Fun with MapReduce and Hadoop (Calculating Stock Market Statistics in a Parallel Fashion)

19 Oct 2010 – Denver, CO

Epic summer. Lots of camping, bbq, boating and drinking great Colorado microbrews. Really can’t complain. Fall coming in means my mind is wandering to some more abstract problems, and one of the things on my list was to look at MapReduce. The new Autechre album seems fitting background music to this type of endeavor.


Move Of Ten

This isn’t the place for an in-depth tutorial of MapReduce (of which there are many excellent ones – I recommend this paper from google and the following video from Cloudera.)




The short of it is that MapReduce is a paradigm that abstracts a lot of the complications that we typically face when attempting process large amounts of data in a parallel fashion. And by complications, I mean primarily scheduling, reliability, infrastructure and distribution. In effect, you end up programming to a particular abstraction or Design Pattern and not worrying about the rest of it. Of course, there are certain requirements necessary to make the best of this paradigm – in short its well suited to processing non-interactive lists of data with little or no data-dependency. Sounds like fun ? On to an example!

Introducing Apache Hadoop/MapReduce

Hadoop MapReduce is Apaches open source framework for supporting this paradigm. Once installed, we’ll need a project to test out its capabilities. Lets write a task to compute the frequency of stock market changes. For example, given a particular stock, we’d like to know how often in the past several years its changed by 1%, 2%, 3% etc (kind of like a a Fourier Transform, or transforming some temporal domain data into the frequency domain). This is typical of the type of processing the MapReduce framework should be good at.
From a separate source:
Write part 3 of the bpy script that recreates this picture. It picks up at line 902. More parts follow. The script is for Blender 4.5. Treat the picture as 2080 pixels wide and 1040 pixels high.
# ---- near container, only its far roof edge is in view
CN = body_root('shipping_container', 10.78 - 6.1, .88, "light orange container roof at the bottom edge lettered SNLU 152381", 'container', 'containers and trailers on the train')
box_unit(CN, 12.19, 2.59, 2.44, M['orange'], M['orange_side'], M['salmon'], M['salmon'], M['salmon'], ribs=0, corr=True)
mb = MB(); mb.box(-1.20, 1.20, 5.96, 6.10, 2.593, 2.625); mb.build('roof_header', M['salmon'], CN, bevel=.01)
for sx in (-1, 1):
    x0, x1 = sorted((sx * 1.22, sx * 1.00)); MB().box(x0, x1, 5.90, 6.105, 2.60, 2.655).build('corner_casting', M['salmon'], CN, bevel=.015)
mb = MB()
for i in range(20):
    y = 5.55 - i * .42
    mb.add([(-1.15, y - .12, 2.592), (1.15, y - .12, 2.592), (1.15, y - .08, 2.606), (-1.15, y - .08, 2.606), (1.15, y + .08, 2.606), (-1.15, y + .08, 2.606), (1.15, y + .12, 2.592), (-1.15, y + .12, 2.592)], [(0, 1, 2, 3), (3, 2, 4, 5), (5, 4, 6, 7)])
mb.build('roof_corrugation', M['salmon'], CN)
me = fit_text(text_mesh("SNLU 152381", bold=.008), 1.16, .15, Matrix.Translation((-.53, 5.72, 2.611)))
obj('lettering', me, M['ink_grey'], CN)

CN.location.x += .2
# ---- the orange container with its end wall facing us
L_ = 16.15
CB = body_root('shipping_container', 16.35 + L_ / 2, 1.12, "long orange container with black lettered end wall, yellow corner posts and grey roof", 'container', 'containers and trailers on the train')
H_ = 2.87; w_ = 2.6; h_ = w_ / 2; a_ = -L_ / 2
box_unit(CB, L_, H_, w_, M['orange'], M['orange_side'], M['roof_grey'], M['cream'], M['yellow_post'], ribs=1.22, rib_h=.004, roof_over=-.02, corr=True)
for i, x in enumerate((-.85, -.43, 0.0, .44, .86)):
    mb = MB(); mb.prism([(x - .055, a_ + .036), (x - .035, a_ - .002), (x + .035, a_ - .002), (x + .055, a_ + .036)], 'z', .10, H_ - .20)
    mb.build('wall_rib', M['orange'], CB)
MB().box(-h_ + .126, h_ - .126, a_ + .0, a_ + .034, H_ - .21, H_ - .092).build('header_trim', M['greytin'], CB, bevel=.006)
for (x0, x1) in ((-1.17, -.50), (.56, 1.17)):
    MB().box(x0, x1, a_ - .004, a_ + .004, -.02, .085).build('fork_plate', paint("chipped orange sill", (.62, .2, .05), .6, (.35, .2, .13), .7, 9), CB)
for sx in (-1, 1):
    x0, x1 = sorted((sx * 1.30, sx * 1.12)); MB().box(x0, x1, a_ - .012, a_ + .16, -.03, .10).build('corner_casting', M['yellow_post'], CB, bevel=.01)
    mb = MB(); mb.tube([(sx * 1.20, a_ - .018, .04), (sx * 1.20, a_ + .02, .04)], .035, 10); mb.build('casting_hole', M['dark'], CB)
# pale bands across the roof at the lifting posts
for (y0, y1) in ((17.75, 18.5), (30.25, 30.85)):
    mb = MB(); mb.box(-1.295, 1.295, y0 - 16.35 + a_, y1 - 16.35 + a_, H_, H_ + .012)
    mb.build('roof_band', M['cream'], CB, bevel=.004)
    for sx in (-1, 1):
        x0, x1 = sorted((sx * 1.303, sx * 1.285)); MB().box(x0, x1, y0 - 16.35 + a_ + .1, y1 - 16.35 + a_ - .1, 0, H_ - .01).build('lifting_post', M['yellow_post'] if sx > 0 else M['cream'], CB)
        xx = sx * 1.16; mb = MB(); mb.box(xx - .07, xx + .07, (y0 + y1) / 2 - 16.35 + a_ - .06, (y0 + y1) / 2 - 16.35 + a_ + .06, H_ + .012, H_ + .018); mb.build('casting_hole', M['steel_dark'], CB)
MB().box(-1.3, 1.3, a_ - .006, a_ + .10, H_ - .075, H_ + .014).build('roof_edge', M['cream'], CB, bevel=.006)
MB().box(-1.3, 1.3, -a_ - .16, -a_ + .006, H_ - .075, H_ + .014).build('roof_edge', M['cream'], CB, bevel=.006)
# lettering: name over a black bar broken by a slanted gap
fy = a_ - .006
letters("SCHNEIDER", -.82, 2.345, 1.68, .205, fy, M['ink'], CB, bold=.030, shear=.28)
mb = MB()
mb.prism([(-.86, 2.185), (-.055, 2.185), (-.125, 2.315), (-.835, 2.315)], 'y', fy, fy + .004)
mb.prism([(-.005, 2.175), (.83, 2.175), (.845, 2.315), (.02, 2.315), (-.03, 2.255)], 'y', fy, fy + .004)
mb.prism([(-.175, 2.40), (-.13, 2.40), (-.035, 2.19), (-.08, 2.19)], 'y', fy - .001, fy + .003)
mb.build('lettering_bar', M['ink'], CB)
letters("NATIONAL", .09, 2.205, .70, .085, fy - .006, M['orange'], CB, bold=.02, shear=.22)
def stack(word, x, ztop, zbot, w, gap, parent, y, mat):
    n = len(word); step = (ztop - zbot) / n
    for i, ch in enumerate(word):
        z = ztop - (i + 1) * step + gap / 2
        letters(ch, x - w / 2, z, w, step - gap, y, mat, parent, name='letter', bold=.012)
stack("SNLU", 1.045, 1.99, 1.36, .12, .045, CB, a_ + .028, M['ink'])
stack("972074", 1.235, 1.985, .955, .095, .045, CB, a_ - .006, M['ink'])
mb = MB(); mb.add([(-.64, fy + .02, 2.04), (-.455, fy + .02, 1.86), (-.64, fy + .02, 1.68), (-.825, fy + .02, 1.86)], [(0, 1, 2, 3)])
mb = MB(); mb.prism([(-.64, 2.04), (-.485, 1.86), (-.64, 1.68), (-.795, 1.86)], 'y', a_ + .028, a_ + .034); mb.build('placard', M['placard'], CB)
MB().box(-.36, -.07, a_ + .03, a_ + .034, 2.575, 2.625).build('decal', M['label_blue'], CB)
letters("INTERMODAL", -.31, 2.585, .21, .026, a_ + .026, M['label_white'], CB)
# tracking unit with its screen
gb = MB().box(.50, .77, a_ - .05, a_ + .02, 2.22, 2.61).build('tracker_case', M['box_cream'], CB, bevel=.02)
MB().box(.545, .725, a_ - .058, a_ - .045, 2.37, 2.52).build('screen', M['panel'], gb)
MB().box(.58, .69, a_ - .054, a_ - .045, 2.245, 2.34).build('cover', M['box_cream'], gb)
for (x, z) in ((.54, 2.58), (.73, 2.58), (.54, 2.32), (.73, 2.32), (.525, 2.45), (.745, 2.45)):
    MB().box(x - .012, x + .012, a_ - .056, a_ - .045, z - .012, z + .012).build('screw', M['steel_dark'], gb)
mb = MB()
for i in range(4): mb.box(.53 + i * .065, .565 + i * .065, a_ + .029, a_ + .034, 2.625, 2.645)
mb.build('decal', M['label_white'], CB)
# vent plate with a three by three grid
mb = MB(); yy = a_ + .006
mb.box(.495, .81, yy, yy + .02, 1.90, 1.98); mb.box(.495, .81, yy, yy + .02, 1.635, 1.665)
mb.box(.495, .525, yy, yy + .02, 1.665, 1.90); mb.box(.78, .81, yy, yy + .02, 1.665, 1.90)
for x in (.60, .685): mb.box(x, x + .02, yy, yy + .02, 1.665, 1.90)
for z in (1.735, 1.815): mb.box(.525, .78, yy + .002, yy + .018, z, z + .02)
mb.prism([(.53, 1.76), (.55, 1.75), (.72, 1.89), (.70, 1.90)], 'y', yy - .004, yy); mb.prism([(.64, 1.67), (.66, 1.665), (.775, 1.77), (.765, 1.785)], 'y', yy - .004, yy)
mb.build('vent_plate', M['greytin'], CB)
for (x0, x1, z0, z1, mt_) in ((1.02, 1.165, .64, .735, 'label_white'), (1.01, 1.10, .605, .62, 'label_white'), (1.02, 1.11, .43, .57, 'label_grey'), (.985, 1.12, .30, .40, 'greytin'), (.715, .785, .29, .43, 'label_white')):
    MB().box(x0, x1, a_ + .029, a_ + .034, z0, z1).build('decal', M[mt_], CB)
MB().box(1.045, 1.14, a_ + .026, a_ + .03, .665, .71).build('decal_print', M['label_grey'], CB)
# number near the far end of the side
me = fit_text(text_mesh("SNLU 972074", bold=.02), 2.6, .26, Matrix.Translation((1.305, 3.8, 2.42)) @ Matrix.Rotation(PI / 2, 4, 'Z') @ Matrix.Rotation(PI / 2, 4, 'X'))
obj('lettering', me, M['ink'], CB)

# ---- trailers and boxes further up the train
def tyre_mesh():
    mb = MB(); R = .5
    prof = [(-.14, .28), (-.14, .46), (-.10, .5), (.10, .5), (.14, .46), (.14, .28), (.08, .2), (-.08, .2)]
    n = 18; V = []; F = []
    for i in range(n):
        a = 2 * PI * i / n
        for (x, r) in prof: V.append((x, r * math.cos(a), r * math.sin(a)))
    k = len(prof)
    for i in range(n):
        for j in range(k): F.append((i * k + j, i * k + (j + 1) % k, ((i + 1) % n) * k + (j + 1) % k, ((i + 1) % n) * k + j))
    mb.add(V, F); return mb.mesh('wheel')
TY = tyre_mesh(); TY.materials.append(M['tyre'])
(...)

I’ve added to code for this example to github but the core of it is that we’re going to need a couple of things to get started. The first ones a dataset. Yahoo Finance can provide what we need through the following webservices call:

 
	wget http://ichart.finance.yahoo.com/table.csv?s=BP

I’ve chosen BP as a stock because they are fresh in my mind given I bought in at $42 (on the way down) and its taken some time to get back into the black. Our input data should thus look like this:

 
2010-10-15,40.92,41.11,40.40,40.62,9023100,40.62
2010-10-14,41.15,41.37,40.96,41.02,6750300,41.02
2010-10-13,41.40,41.75,41.25,41.41,6950200,41.41
2010-10-12,40.74,41.53,40.55,41.26,8343100,41.26

So we have out input, the next thing we need to write is a Map function and a Reduce function.

Map Function

Primarily we are writing a stream processor here that atomically performs what needs to happen on one line of data. Thats perfect for us, we’re going to simply take the opening price, the closing price, calculate the percent change and spit it out. As follows:

 
// Date,Open,High,Low,Close,Volume,Adj Close
String[] tokens = value.toString().split(",");  
float open = Float.valueOf(tokens[1]);
float close = Float.valueOf(tokens[4]);
float change = ((close - open)/open) * 100;   
word.set(new DecimalFormat("0.##").format((double) change) + "%");
context.write(word, one);

What thats going to give is us a stream of (name, value) pairs with the name being the percentage change for the day and the value being the integer ‘1’. Thats ok, thats all we need from our mapping function. This function can be distributed over X number of machines, each one performing its streaming function in parallel and independent of the others.

Reduce Function

Next up is the ‘Reduce’ function (hence the name of the paradigm). What’s going to take place here is that a reduce function is going to take the (name, value) outputs from all the mappers and process that data accordingly (often ‘reducing’ it). In our case we are simply going to count the number of times a particular percentage change happens. In essence we are going to change this:

 
1.2% 1
1.3% 1
1.2% 1

into:

 
1.2% 2
1.3% 1

There’s not much to the code:

 
int sum = 0;
for (IntWritable val : values) {
	sum += val.get();
}
context.write(key, new IntWritable(sum));

Thats about it, we write 2 functions and theres some setup involved (which I’ve embedded into the ant build.xml in the repository).

Our Output

 
-0.01%  2
-0.02%  13
-0.03%  12
-0.04%  10
-0.05%  14
-0.06%  17
-0.07%  19
-0.08%  12
-0.09%  12
-0.1%   19
-0.11%  18
-0.12%  18
-0.13%  20
-0.14%  27
-0.15%  43

That was actually pretty painless. I’ve been thinking about Arthur C. Clarkes Nine Billion Names of God short Science Fiction story and think MapReduce (actually probably more-so the Map part, less the Reduce part) may be a good platform to do some experimentation on regarding that story.

The source for this example can be found here. It should be placed in a subdir of the hadoop installation, i.e. jobs/hadoop-foobar.